* [Exercise aim]
Up to and including the line with "mb.build('stem', 'stem_green', yb)", please set down the entries below exactly, starting from the first line.

[Data records]

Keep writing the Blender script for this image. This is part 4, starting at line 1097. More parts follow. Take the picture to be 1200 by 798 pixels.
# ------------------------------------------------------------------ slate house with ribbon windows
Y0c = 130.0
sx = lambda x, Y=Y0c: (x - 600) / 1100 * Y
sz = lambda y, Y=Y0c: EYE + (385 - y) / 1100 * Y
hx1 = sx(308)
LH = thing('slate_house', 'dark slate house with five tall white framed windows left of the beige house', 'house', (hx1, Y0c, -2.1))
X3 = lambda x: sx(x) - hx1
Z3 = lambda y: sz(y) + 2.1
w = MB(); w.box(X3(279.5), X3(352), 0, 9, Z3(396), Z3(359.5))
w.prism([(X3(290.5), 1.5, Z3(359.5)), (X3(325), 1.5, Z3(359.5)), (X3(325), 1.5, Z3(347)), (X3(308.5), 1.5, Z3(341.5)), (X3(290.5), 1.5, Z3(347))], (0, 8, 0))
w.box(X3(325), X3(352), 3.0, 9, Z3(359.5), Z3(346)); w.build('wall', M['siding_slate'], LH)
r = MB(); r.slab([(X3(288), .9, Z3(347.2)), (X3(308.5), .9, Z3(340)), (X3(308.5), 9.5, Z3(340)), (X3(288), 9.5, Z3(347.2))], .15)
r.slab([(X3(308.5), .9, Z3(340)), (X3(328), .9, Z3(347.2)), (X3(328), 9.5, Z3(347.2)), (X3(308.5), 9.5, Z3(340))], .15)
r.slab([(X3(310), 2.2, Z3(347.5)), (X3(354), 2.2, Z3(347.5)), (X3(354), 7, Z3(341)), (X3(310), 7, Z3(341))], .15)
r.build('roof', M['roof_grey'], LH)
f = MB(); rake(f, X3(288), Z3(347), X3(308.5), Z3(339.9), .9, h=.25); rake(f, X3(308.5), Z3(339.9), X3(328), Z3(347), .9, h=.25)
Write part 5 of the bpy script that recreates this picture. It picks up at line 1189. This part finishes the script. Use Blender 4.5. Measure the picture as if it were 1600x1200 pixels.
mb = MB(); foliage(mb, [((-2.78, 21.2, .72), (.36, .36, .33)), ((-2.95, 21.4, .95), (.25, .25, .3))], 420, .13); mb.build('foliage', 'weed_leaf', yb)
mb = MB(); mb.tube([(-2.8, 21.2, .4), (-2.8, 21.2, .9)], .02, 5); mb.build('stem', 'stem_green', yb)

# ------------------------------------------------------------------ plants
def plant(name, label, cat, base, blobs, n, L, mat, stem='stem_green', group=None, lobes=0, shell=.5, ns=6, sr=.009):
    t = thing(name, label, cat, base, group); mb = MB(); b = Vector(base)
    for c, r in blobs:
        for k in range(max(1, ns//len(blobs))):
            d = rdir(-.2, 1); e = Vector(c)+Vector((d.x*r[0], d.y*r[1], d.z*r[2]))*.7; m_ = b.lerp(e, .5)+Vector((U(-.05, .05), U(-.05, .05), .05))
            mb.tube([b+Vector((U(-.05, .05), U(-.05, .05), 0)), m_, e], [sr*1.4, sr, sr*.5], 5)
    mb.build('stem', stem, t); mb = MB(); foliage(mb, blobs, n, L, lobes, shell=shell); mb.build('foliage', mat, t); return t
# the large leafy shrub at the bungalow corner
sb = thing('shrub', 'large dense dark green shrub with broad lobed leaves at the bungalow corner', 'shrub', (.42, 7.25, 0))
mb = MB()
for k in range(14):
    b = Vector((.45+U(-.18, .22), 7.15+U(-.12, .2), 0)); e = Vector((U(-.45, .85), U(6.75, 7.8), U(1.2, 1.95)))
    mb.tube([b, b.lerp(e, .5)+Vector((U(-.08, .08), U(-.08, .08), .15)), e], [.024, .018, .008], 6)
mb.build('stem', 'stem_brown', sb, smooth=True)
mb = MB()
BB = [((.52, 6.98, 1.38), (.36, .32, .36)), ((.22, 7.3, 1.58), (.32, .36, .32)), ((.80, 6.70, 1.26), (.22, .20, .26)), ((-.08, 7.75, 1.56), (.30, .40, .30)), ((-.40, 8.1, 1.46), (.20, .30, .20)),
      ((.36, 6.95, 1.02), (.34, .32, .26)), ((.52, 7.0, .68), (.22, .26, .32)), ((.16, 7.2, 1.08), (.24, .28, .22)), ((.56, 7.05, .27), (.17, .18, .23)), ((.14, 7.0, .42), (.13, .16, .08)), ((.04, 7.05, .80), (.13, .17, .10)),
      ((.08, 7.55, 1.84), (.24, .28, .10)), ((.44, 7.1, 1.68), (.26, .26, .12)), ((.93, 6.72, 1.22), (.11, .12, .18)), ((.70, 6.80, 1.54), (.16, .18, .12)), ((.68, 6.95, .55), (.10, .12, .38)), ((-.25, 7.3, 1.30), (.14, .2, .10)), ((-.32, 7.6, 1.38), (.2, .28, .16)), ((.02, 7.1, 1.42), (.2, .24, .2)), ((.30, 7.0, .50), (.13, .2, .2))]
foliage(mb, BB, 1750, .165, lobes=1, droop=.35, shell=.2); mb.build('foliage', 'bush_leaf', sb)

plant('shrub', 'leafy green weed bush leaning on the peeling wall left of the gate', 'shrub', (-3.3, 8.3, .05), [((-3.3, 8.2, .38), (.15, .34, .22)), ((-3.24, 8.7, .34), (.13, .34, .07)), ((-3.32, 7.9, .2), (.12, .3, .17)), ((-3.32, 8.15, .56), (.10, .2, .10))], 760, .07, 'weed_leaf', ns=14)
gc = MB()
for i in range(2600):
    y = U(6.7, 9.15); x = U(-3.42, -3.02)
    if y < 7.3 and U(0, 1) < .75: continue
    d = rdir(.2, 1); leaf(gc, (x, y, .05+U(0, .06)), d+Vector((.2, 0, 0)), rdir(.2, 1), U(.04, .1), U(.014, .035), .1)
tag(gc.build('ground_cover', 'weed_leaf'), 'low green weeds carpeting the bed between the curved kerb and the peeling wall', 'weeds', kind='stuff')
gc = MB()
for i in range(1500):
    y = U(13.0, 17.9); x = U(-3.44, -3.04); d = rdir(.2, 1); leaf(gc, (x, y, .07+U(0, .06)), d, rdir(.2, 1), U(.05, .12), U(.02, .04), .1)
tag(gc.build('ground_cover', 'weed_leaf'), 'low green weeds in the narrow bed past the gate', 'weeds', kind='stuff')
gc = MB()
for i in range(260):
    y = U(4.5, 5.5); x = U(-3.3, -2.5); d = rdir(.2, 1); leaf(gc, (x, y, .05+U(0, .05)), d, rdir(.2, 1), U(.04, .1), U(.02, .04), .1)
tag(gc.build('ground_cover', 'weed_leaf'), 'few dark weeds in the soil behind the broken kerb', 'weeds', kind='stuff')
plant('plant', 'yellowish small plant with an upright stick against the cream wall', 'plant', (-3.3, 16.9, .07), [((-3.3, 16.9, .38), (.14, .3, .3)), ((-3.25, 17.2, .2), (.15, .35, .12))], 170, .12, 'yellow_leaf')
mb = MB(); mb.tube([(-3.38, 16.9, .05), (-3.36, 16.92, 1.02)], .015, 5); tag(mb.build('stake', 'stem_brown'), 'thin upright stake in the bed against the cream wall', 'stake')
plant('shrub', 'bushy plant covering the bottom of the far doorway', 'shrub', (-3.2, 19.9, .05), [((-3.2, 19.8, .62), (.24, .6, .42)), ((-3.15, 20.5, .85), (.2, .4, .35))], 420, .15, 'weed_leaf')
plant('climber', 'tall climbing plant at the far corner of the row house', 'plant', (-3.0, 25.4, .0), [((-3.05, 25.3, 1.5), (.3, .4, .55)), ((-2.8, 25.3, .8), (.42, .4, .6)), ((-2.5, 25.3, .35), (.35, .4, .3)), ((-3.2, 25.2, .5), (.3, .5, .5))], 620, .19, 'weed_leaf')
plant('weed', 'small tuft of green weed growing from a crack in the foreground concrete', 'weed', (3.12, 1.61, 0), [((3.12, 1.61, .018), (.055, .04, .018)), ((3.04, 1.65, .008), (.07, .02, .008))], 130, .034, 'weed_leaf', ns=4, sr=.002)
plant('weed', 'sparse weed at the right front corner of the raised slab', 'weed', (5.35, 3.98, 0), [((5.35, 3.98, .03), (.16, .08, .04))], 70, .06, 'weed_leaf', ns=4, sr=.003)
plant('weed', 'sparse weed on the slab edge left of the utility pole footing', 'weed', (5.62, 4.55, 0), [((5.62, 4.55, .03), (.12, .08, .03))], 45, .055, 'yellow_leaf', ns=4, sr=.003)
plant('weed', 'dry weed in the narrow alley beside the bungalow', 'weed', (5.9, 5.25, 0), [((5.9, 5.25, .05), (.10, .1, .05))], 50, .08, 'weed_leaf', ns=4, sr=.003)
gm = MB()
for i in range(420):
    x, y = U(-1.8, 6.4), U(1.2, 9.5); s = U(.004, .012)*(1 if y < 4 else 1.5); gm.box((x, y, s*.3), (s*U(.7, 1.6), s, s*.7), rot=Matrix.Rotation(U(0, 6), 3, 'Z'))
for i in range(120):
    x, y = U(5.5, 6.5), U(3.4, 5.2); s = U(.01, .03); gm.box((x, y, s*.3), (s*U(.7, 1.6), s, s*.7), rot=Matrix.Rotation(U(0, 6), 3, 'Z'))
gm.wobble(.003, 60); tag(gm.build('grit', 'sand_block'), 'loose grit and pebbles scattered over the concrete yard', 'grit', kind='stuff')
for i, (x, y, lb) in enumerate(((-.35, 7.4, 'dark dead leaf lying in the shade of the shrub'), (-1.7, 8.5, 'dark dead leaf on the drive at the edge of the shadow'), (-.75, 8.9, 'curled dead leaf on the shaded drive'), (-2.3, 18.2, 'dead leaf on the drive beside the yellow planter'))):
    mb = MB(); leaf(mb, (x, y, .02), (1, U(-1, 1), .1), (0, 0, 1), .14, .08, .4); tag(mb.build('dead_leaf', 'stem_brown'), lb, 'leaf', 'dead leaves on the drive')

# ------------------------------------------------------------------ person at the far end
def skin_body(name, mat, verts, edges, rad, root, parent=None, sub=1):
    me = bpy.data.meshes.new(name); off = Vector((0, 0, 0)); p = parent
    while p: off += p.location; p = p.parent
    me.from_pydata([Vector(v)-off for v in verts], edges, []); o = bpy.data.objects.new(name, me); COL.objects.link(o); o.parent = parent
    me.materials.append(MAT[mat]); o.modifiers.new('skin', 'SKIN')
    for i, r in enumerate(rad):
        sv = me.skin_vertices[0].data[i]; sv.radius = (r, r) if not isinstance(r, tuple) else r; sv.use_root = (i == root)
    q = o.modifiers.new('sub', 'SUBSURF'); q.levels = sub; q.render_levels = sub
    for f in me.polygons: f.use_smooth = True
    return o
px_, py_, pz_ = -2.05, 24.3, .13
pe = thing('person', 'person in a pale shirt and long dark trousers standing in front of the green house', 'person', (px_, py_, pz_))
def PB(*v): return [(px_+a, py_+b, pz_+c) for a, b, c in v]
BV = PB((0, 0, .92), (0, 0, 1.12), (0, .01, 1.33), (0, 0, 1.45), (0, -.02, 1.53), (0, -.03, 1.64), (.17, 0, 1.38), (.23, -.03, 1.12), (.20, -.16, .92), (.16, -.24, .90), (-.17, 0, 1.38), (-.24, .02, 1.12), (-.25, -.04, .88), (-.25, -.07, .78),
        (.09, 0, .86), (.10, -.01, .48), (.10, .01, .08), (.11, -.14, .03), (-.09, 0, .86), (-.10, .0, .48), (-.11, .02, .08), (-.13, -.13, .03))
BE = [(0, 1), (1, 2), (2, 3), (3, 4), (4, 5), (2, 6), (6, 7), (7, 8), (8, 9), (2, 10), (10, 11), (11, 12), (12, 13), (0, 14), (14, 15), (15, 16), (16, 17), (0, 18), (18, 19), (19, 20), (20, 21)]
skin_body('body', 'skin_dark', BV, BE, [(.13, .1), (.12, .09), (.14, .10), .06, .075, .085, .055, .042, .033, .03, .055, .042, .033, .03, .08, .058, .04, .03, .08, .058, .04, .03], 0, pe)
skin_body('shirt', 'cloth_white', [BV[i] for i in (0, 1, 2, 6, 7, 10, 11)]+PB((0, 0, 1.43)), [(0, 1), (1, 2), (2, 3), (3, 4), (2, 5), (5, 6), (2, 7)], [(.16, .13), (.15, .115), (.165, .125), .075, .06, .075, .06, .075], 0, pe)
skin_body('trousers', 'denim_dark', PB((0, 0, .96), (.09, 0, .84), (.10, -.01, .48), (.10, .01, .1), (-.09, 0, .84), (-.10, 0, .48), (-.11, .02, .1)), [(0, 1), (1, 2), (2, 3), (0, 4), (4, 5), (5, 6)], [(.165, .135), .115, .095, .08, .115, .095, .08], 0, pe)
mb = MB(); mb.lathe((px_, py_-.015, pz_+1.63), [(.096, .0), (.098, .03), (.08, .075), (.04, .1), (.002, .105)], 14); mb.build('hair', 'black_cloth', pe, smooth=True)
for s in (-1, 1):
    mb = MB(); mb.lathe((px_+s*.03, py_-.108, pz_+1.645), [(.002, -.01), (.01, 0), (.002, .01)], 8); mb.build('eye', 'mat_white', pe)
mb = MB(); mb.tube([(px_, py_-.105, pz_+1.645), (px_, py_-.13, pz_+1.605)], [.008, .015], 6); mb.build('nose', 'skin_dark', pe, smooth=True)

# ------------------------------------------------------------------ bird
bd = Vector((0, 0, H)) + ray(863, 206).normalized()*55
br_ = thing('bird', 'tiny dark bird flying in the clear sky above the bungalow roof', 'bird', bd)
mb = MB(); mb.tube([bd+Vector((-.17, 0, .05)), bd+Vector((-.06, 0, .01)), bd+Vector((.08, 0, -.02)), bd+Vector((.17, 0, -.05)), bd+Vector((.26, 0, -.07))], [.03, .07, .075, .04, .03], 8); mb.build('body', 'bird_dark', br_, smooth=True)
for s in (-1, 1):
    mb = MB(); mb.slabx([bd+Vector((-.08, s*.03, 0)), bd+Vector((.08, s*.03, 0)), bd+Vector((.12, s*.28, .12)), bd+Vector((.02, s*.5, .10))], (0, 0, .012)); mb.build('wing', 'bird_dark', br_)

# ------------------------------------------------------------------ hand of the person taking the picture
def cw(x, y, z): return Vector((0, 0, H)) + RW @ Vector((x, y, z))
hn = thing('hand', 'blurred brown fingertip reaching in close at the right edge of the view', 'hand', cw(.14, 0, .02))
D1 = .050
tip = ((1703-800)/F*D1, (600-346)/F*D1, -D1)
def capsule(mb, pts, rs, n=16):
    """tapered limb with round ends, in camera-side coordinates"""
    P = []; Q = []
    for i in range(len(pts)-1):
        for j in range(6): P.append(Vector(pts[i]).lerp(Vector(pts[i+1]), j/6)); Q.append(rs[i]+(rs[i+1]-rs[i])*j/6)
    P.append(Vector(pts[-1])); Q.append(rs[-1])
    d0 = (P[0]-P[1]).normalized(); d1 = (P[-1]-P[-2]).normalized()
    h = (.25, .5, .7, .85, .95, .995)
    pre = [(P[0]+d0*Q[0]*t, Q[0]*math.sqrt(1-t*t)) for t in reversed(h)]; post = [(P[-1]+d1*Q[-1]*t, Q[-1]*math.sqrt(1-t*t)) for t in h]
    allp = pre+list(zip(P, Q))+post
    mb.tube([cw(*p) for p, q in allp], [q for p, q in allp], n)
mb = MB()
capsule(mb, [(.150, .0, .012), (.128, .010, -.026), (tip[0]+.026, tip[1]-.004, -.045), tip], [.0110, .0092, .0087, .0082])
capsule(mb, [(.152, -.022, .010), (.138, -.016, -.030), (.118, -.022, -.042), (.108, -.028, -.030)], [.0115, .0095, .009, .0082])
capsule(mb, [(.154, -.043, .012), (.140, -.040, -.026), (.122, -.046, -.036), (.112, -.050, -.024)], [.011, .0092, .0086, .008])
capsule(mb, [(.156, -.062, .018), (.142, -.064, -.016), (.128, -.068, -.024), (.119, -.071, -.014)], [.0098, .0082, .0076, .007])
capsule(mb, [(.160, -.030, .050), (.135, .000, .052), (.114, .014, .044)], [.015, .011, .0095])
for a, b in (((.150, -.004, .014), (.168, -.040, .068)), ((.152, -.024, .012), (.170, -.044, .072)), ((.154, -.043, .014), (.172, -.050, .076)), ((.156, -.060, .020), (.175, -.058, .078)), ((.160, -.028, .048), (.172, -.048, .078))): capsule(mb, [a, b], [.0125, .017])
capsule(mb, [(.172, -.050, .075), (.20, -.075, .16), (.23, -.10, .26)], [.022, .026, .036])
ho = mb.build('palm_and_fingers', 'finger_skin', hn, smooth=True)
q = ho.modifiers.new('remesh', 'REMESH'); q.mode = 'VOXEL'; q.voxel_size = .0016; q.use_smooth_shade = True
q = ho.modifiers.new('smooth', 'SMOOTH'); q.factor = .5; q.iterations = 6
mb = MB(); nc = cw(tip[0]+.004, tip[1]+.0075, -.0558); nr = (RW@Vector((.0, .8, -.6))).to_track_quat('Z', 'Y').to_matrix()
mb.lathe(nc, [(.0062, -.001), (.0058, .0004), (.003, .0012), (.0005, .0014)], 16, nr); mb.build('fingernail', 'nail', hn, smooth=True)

* [Finished answer]
Keep writing the Blender script for this image. This is part 4, starting at line 1097. More parts follow. Take the picture to be 1200 by 798 pixels.
# ------------------------------------------------------------------ slate house with ribbon windows
Y0c = 130.0
sx = lambda x, Y=Y0c: (x - 600) / 1100 * Y
sz = lambda y, Y=Y0c: EYE + (385 - y) / 1100 * Y
hx1 = sx(308)
LH = thing('slate_house', 'dark slate house with five tall white framed windows left of the beige house', 'house', (hx1, Y0c, -2.1))
X3 = lambda x: sx(x) - hx1
Z3 = lambda y: sz(y) + 2.1
w = MB(); w.box(X3(279.5), X3(352), 0, 9, Z3(396), Z3(359.5))
w.prism([(X3(290.5), 1.5, Z3(359.5)), (X3(325), 1.5, Z3(359.5)), (X3(325), 1.5, Z3(347)), (X3(308.5), 1.5, Z3(341.5)), (X3(290.5), 1.5, Z3(347))], (0, 8, 0))
w.box(X3(325), X3(352), 3.0, 9, Z3(359.5), Z3(346)); w.build('wall', M['siding_slate'], LH)
r = MB(); r.slab([(X3(288), .9, Z3(347.2)), (X3(308.5), .9, Z3(340)), (X3(308.5), 9.5, Z3(340)), (X3(288), 9.5, Z3(347.2))], .15)
r.slab([(X3(308.5), .9, Z3(340)), (X3(328), .9, Z3(347.2)), (X3(328), 9.5, Z3(347.2)), (X3(308.5), 9.5, Z3(340))], .15)
r.slab([(X3(310), 2.2, Z3(347.5)), (X3(354), 2.2, Z3(347.5)), (X3(354), 7, Z3(341)), (X3(310), 7, Z3(341))], .15)
r.build('roof', M['roof_grey'], LH)
f = MB(); rake(f, X3(288), Z3(347), X3(308.5), Z3(339.9), .9, h=.25); rake(f, X3(308.5), Z3(339.9), X3(328), Z3(347), .9, h=.25)
Write part 5 of the bpy script that recreates this picture. It picks up at line 1189. This part finishes the script. Use Blender 4.5. Measure the picture as if it were 1600x1200 pixels.
mb = MB(); foliage(mb, [((-2.78, 21.2, .72), (.36, .36, .33)), ((-2.95, 21.4, .95), (.25, .25, .3))], 420, .13); mb.build('foliage', 'weed_leaf', yb)
mb = MB(); mb.tube([(-2.8, 21.2, .4), (-2.8, 21.2, .9)], .02, 5); mb.build('stem', 'stem_green', yb)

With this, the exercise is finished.